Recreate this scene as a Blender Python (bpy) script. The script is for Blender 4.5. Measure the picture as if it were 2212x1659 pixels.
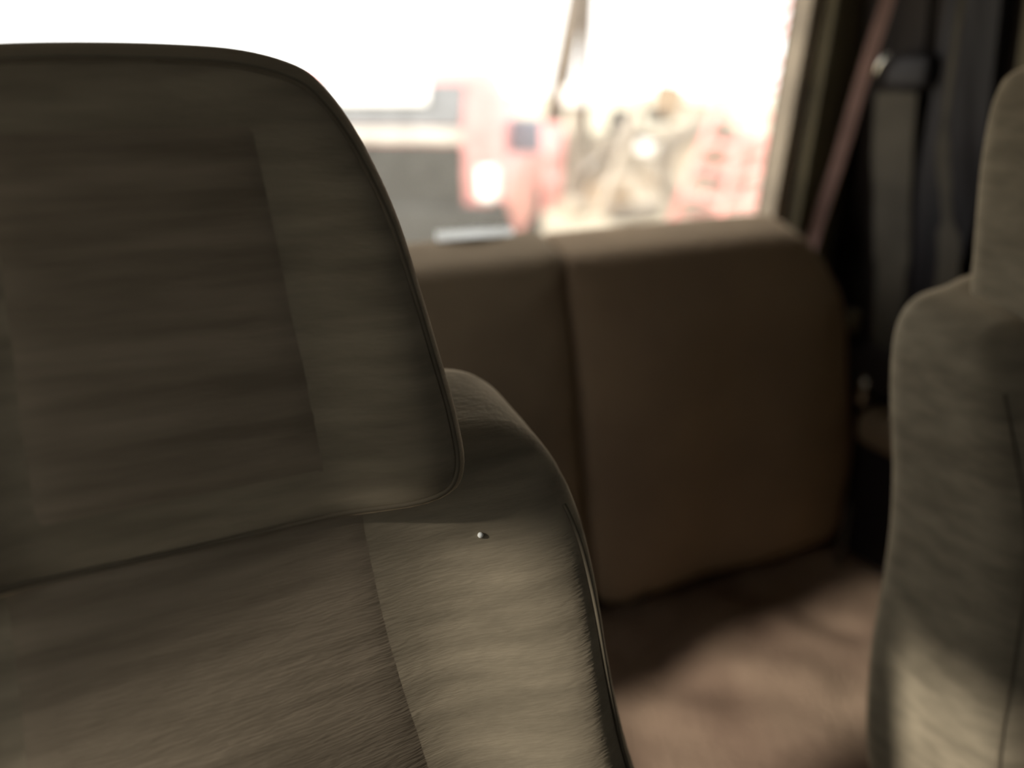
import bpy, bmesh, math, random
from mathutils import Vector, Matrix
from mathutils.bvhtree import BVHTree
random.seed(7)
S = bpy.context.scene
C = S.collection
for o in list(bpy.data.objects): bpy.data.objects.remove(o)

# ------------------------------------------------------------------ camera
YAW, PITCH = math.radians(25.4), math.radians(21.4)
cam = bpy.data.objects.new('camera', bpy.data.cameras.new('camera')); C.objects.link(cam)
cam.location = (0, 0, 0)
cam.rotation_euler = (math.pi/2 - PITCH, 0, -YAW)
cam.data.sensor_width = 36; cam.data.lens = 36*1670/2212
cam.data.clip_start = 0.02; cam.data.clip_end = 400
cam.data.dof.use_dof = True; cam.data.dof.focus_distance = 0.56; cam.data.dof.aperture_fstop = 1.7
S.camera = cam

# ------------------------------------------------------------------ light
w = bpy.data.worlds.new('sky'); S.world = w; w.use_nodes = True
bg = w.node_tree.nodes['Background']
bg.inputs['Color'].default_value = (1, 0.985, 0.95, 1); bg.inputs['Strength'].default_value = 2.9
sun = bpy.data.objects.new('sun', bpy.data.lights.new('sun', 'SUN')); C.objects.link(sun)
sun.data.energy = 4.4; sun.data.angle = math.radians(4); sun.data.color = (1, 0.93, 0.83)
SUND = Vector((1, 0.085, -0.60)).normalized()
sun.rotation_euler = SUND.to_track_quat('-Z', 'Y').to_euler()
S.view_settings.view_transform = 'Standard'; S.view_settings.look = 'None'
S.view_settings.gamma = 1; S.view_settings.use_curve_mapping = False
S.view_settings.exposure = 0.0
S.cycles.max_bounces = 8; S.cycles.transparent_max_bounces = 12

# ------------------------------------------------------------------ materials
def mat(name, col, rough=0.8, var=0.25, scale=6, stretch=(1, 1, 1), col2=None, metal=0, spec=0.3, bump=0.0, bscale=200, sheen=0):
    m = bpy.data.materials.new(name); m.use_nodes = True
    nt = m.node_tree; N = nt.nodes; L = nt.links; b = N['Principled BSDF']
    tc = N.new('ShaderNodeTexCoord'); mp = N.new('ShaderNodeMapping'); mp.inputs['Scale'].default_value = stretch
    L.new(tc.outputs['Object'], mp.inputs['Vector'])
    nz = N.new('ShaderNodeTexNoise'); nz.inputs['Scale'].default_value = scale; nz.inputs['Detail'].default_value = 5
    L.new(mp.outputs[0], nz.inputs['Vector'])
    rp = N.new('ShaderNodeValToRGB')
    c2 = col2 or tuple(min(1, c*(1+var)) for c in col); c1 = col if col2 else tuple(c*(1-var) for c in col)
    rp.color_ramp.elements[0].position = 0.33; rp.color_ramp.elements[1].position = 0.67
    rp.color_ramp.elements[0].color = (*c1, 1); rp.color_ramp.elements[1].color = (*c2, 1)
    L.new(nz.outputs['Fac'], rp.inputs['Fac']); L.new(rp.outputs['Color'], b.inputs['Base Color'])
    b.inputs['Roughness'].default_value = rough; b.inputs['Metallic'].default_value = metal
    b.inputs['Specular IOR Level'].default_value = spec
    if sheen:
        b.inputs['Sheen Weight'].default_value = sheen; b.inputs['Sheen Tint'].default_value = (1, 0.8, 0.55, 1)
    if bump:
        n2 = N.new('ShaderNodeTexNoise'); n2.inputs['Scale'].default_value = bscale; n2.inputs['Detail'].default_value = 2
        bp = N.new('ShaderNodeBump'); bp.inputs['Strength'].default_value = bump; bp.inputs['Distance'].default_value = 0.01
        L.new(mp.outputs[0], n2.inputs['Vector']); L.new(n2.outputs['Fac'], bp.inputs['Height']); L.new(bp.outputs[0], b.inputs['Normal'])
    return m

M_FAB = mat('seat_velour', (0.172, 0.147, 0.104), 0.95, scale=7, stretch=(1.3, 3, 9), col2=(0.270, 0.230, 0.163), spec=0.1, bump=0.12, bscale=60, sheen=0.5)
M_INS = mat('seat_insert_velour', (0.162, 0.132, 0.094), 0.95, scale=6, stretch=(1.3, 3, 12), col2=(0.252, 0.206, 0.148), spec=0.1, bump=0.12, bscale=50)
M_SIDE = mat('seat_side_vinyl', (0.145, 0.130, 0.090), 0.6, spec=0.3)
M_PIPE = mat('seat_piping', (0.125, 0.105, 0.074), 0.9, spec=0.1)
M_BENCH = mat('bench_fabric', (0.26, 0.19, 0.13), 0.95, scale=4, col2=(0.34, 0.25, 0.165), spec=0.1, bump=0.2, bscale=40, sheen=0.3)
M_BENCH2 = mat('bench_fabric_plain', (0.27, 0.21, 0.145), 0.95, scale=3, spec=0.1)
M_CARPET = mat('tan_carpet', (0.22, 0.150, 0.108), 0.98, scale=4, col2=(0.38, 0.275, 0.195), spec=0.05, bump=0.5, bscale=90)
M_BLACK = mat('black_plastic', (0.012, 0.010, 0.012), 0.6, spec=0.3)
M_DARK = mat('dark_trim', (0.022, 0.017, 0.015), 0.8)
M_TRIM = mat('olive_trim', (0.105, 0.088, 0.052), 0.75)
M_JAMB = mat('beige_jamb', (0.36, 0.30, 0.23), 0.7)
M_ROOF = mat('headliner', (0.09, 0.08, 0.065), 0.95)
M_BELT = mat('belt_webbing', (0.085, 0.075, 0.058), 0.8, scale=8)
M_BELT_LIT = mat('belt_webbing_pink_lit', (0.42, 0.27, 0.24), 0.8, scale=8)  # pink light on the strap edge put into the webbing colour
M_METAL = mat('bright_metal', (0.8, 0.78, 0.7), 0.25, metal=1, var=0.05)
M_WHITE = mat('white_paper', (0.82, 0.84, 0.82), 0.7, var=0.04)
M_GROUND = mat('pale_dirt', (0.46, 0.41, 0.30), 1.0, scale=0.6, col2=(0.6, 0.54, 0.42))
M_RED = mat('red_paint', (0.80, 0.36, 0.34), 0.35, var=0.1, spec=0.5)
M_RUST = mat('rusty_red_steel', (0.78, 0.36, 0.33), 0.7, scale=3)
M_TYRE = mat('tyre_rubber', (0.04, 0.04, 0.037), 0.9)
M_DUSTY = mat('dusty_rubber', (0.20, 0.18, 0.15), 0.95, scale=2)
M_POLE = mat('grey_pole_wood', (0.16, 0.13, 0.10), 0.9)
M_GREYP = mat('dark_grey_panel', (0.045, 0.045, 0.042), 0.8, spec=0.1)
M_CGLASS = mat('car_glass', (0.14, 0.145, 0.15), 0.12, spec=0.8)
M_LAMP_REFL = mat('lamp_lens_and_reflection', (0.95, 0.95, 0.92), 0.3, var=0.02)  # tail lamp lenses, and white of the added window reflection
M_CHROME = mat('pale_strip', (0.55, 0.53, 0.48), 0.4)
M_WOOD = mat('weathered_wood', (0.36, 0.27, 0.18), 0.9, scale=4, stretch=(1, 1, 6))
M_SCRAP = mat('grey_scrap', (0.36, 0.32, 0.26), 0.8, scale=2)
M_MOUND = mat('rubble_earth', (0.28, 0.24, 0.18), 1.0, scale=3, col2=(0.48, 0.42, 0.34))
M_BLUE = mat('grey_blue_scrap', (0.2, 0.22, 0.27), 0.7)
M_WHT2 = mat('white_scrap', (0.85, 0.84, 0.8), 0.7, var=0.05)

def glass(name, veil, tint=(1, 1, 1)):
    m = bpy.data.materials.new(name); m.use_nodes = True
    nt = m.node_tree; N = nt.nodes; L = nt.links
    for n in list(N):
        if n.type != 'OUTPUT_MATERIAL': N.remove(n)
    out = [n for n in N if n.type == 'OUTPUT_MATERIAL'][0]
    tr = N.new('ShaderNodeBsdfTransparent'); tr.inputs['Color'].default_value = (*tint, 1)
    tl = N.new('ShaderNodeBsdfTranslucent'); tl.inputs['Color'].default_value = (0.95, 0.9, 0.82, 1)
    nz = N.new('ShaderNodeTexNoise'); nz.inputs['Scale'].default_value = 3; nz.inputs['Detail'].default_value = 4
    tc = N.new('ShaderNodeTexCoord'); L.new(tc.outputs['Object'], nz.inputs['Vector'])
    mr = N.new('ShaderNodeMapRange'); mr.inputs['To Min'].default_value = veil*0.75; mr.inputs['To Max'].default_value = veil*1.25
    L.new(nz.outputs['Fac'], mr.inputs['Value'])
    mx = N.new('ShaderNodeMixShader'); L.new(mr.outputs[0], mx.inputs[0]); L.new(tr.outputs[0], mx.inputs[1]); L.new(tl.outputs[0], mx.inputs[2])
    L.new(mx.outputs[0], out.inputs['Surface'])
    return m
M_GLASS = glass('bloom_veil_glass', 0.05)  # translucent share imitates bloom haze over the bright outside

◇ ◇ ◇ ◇

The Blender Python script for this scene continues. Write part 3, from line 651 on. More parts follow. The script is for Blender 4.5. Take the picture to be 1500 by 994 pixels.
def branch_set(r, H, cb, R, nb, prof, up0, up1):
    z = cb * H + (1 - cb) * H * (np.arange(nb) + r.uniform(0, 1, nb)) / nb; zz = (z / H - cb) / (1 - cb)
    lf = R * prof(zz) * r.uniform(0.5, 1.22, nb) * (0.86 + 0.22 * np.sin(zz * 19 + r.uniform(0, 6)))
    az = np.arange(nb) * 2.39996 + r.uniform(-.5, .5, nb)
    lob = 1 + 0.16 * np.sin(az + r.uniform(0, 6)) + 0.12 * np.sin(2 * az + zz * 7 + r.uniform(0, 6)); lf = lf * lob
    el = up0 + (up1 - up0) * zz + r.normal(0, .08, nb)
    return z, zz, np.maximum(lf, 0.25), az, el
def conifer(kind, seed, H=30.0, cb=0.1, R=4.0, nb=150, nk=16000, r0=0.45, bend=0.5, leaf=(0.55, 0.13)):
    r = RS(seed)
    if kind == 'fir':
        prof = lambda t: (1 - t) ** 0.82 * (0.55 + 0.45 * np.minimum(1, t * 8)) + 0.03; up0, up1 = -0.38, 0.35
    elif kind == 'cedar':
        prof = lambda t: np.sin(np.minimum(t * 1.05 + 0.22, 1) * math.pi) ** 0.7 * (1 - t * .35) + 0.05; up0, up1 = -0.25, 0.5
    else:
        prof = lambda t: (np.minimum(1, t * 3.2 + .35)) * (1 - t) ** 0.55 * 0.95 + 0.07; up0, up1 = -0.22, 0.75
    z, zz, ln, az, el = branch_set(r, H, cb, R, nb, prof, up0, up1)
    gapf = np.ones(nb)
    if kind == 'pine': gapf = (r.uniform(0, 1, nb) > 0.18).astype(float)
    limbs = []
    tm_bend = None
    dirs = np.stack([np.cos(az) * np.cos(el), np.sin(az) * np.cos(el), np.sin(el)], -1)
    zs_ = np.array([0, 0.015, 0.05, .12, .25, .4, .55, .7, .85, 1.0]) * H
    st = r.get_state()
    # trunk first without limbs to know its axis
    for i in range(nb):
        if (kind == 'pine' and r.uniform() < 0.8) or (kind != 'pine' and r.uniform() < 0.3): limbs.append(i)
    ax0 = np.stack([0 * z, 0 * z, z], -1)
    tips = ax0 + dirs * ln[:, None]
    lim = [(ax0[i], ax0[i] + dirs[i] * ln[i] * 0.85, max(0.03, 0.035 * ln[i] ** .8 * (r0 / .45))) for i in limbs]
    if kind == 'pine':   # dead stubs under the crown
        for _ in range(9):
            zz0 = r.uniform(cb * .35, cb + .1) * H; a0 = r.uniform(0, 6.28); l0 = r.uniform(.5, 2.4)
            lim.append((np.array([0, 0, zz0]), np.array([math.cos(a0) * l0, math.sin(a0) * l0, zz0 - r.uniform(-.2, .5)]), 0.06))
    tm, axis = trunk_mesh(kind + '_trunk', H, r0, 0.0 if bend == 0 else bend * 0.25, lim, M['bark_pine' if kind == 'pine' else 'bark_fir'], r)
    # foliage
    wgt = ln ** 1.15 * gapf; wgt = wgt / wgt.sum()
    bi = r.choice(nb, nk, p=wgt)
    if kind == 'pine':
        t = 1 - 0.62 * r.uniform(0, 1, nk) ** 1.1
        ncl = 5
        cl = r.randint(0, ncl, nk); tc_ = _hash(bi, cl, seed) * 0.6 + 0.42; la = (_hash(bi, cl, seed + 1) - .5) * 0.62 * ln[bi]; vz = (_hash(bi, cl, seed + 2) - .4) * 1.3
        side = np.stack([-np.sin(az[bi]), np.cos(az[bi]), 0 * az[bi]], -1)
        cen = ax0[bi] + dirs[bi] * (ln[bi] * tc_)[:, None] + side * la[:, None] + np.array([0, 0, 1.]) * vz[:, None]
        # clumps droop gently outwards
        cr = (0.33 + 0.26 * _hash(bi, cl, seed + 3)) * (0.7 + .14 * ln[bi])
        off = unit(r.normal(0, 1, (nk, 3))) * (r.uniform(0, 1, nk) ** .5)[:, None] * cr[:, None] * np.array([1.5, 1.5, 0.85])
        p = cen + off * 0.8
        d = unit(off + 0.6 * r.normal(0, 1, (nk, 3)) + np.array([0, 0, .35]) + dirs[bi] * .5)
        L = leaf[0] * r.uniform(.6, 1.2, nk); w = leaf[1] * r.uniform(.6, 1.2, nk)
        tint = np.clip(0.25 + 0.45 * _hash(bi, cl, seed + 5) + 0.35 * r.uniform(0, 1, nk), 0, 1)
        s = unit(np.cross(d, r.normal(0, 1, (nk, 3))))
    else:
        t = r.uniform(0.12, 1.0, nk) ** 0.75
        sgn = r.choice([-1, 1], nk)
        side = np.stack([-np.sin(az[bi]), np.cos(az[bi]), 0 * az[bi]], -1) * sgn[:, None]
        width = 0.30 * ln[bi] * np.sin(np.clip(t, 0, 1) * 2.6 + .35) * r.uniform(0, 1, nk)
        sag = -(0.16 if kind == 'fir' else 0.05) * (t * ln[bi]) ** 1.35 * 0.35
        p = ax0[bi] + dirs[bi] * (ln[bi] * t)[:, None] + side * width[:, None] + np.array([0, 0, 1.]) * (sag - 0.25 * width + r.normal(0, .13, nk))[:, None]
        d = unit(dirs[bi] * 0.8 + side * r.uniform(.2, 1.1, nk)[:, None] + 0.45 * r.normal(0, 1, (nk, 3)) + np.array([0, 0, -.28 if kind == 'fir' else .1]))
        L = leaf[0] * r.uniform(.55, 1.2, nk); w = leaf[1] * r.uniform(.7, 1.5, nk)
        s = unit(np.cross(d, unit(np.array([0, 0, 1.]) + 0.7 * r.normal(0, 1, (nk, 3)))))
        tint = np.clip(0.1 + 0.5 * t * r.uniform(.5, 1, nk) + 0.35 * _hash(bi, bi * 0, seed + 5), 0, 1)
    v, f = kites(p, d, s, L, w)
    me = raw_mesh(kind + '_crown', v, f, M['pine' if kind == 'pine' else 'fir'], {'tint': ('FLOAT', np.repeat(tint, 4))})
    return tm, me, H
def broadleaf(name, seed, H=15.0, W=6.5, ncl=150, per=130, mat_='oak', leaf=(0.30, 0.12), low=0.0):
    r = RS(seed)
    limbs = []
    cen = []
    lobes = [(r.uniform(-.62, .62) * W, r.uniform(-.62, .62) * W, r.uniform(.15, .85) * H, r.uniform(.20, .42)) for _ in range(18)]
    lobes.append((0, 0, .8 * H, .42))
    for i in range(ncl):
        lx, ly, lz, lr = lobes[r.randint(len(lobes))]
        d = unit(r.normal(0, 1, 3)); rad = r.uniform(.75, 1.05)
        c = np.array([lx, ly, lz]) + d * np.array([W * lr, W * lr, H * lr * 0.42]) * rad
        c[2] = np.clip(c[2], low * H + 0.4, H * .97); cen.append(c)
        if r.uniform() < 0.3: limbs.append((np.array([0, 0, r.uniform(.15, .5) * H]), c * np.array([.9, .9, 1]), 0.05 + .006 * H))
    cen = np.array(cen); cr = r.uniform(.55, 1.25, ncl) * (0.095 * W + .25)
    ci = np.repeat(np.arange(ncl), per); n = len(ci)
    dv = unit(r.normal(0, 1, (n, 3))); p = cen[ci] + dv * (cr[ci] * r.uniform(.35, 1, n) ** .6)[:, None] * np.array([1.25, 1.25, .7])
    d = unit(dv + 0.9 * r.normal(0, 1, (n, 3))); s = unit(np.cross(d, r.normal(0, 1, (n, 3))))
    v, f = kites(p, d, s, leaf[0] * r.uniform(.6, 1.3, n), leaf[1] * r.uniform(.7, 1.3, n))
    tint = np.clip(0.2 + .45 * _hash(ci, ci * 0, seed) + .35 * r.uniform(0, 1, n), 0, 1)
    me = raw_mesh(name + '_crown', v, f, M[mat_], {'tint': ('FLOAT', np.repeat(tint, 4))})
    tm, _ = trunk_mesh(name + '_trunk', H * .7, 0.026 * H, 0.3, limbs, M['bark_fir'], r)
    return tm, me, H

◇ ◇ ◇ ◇

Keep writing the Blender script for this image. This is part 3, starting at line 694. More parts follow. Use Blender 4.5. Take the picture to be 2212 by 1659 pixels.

◇ ◇ ◇ ◇

The problem
Return exactly the lines from the one with "Recreate this scene" to the one with "for o in list(bpy.data.objects): bpy.data.objects.remove(o)", both ends kept, and only those. Images are left out.

Completed exercise
Recreate this scene as a Blender Python (bpy) script. The script is for Blender 4.5. Measure the picture as if it were 2212x1659 pixels.
import bpy, bmesh, math, random
from mathutils import Vector, Matrix
from mathutils.bvhtree import BVHTree
random.seed(7)
S = bpy.context.scene
C = S.collection
for o in list(bpy.data.objects): bpy.data.objects.remove(o)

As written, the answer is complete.